Pendapat yang paling kuat menyatakan bahwa Alquran tersebut
digandakan menjadi enam. Empat di antaranya dikirim ke Mekah, Syam,
Kufah, dan Bashrah. Satu mush-haf tetap di Madinah. Mush-haf itu
dinamakan al-Madani al-‘Aam. Dan satu lagi Utsman sendiri yang
memegangnya. Mush-haf ini disebut al-Madani al-Khaas atau al-Mush-haf
al-Imam (al-Itqan, 1/189).
Pelajaran Dari Peristiwa Ja’ul Quran
- Seorang pemimpin hendaknya mengeluarkan kebijakan yang mempersatukan
umat di kala mereka berpecah belah. Bukan sebaliknya memanaskan dan
memecah umat saat kondisi mereka tenang.
- Mush-haf Utsmani menjadi jalan tengah dan pemersatu.
- Pemerintah mengawasi dan menyebarkan mush-haf Alquran.
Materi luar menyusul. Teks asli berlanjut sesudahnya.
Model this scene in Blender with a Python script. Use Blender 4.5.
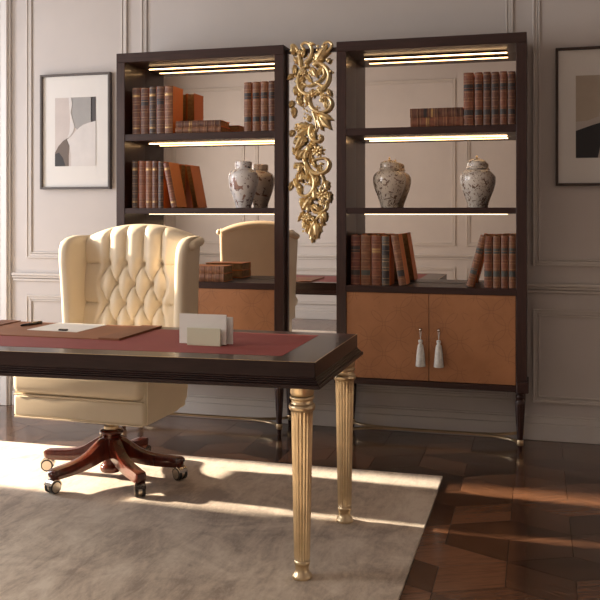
import bpy, bmesh, math, random
from mathutils import Vector, Matrix, Euler
from math import sin, cos, pi, radians as R, sqrt, atan2, exp
random.seed(7)
S = bpy.context.scene
for o in list(bpy.data.objects): bpy.data.objects.remove(o)
COL = S.collection

# ---------------------------------------------------------------- camera
F_PX, CAM_H, YAW = 866.0, 1.27, math.atan(237 / 866.0)
cd = bpy.data.cameras.new('camera'); cam = bpy.data.objects.new('camera', cd); COL.objects.link(cam)
cam.location = (0, 0, CAM_H); cam.rotation_euler = (R(90), 0, YAW)
cd.sensor_width = 36; cd.lens = 36 * F_PX / 600; cd.shift_y = -87 / 600; cd.clip_start = 0.05
S.camera = cam

# ---------------------------------------------------------------- light
S.view_settings.view_transform = 'Standard'; S.view_settings.look = 'None'
S.view_settings.gamma = 1; S.view_settings.use_curve_mapping = False
S.view_settings.exposure = 0.1
w = bpy.data.worlds.new('daylight'); S.world = w; w.use_nodes = True
w.node_tree.nodes['Background'].inputs[0].default_value = (0.62, 0.72, 0.9, 1)
w.node_tree.nodes['Background'].inputs[1].default_value = 1.0
sl = bpy.data.lights.new('sun', 'SUN'); sun = bpy.data.objects.new('sun', sl); COL.objects.link(sun)
SUN_EL, SUN_AZ = 18.0, -2.0             # elevation; azimuth in degrees off +X towards +Y
dv = Vector((cos(R(SUN_AZ)) * cos(R(SUN_EL)), sin(R(SUN_AZ)) * cos(R(SUN_EL)), -sin(R(SUN_EL))))
sun.rotation_euler = dv.to_track_quat('-Z', 'Y').to_euler(); sun.location = (-6, 2, 3)
sl.energy = 18.0; sl.angle = R(1.6); sl.color = (1.0, 0.80, 0.58)

def area(name, loc, target, sx, sy, power, color):
    l = bpy.data.lights.new(name, 'AREA'); l.shape = 'RECTANGLE'; l.size = sx; l.size_y = sy
    l.energy = power; l.color = color
    o = bpy.data.objects.new(name, l); COL.objects.link(o); o.location = loc
    o.rotation_euler = (Vector(target) - Vector(loc)).to_track_quat('-Z', 'Y').to_euler()
    return o
area('window_light_near', (-4.6, 1.55, 1.8), (0, 1.55, 1.8), 1.4, 1.8, 72, (1.0, 0.94, 0.88))
area('window_light_far', (-4.6, 3.9, 1.5), (0, 3.9, 1.5), 0.7, 2.2, 42, (0.97, 0.96, 1.0))
area('overhead_fill', (-0.8, 1.2, 2.98), (-0.8, 1.2, 0), 2.2, 1.6, 4.5, (1.0, 0.88, 0.76))  # added fill below the ceiling, the room has no such lamp

# ---------------------------------------------------------------- helpers
def at(u, v, Y):
    """world X, Z of the point of the plane at depth Y seen at pixel u, v (used for measuring)"""
    s, c = sin(YAW), cos(YAW); a = (u - 300) / F_PX; b = (213 - v) / F_PX
    t = Y / (c + a * s)
    return (-s + a * c) * t, CAM_H + b * t

def empty(name, loc, label=None, cat=None, group=None, rot=(0, 0, 0)):
    o = bpy.data.objects.new(name, None); COL.objects.link(o); o.location = loc; o.rotation_euler = rot
    o.empty_display_size = 0.05
    if label: o['label'] = label
    if cat: o['category'] = cat
    if group: o['group'] = group
    return o

def root_loc(o):
    v = Vector((0, 0, 0))
    while o is not None: v += o.location; o = o.parent
    return v

def link(name, bm, mat, parent=None, smooth=None, world=True, origin=None):
    """bm -> ONE mesh object. world=True: vertices are given in world coordinates"""
    if world and parent is not None: bmesh.ops.translate(bm, verts=bm.verts, vec=-root_loc(parent))
    if origin is not None: bmesh.ops.translate(bm, verts=bm.verts, vec=-Vector(origin))
    bmesh.ops.recalc_face_normals(bm, faces=bm.faces)
    me = bpy.data.meshes.new(name); bm.to_mesh(me); bm.free()
    for m in (mat if isinstance(mat, (list, tuple)) else [mat]): me.materials.append(m)
    o = bpy.data.objects.new(name, me); COL.objects.link(o); o.parent = parent
    if origin is not None: o.location = origin
    if smooth is not None:
        for p in me.polygons: p.use_smooth = True
        if smooth < 180:
            me.set_sharp_from_angle(angle=R(smooth))
    return o

def tag(o, label=None, cat=None, group=None, kind=None):
    if label: o['label'] = label
    if cat: o['category'] = cat
    if group: o['group'] = group
    if kind: o['kind'] = kind
    return o

def NB(): return bmesh.new()

def box(bm, x0, x1, y0, y1, z0, z1, bev=0.0, seg=2):
    r = bmesh.ops.create_cube(bm, size=1)
    vs = r['verts']
    for v in vs:
        v.co = Vector((x0 + (v.co.x + .5) * (x1 - x0), y0 + (v.co.y + .5) * (y1 - y0), z0 + (v.co.z + .5) * (z1 - z0)))
    if bev > 0:
        es = list({e for v in vs for e in v.link_edges})
        bmesh.ops.bevel(bm, geom=es, offset=bev, segments=seg, affect='EDGES', profile=.5)
    return bm

def lathe(bm, prof, cx=0, cy=0, cz=0, n=32, flute=None):
    """prof: list of (r, z). flute=(count, depth, z0, z1)"""
    rings = []
    for (r, z) in prof:
        ring = []
        for k in range(n):
            a = 2 * pi * k / n; rr = r
            if flute and flute[2] <= z <= flute[3]:
                rr = r - flute[1] * (abs(sin(a * flute[0] / 2)) ** 0.7)
            ring.append(bm.verts.new((cx + rr * cos(a), cy + rr * sin(a), cz + z)))
        rings.append(ring)
    for a, b in zip(rings, rings[1:]):
        for k in range(n): bm.faces.new((a[k], a[(k + 1) % n], b[(k + 1) % n], b[k]))
    bm.faces.new(rings[0][::-1]); bm.faces.new(rings[-1])
    return bm

def tube(bm, pts, rad, n=10, flat=1.0, up=(0, 1, 0), sq=False):
    """swept round (or rectangular) section; rad: number, list or (w, h) per point"""
    pts = [Vector(p) for p in pts]; up = Vector(up); rings = []
    for i, p in enumerate(pts):
        t = (pts[min(i + 1, len(pts) - 1)] - pts[max(i - 1, 0)]).normalized()
        a = t.cross(up)
        a = a.normalized() if a.length > 1e-5 else t.orthogonal().normalized()
        b = a.cross(t).normalized()
        r = rad[i] if isinstance(rad, list) else rad
        if not isinstance(r, tuple): r = (r, r * flat)
        ring = []
        for k in range(n):
            q = 2 * pi * (k + .5) / n
            cx, cy = cos(q), sin(q)
            if sq:
                m = max(abs(cx), abs(cy)); f = .35
                cx, cy = cx / m * (1 - f) + cx * f, cy / m * (1 - f) + cy * f
            ring.append(bm.verts.new(p + a * cx * r[0] + b * cy * r[1]))
        rings.append(ring)
    for A, B in zip(rings, rings[1:]):
        for k in range(n): bm.faces.new((A[k], A[(k + 1) % n], B[(k + 1) % n], B[k]))
    bm.faces.new(rings[0][::-1]); bm.faces.new(rings[-1])
    return bm

def ball(bm, c, r, sx=1, sy=1, sz=1, u=12, v=8):
    res = bmesh.ops.create_uvsphere(bm, u_segments=u, v_segments=v, radius=r)
    for q in res['verts']: q.co = Vector((q.co.x * sx + c[0], q.co.y * sy + c[1], q.co.z * sz + c[2]))
    return bm

def rod(bm, a, b, r, n=16):
    return tube(bm, [a, b], r, n=n, up=(0.13, 0.97, 0.21))

def smoothpath(pts, per=6):
    """Catmull-Rom through tuples"""
    P = [Vector(p) for p in pts]; P = [P[0] * 2 - P[1]] + P + [P[-1] * 2 - P[-2]]; out = []
    for i in range(1, len(P) - 2):
        for k in range(per):
            t = k / per; a, b, c, d = P[i - 1], P[i], P[i + 1], P[i + 2]
            out.append(.5 * ((2 * b) + (c - a) * t + (2 * a - 5 * b + 4 * c - d) * t * t + (3 * b - a - 3 * c + d) * t ** 3))
    out.append(P[-2]); return out

def lerp(a, b, t): return a + (b - a) * t
def interp(tab, x):
    if x <= tab[0][0]: return tab[0][1]
    for (a, fa), (b, fb) in zip(tab, tab[1:]):
        if x <= b: return fa + (fb - fa) * (x - a) / (b - a)
    return tab[-1][1]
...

- Solusi memusnahkan ayat Alquran yang terdapat dalam Alquran yang
sudah lusuh tidak terpakai, atau tulisan-tulisan di buku dan kertas
adalah dengan cara dibakar seperti apa yang dilakukan Utsman dan
disepakati sahabat yang lain. Sehingga ayat Alquran tidak dihinakan
dengan dibuang di tempat sampah. Atau dijadikan bungkus dan alas-alas
sesuatu yang tidak sesuai dengan kemuliaannya.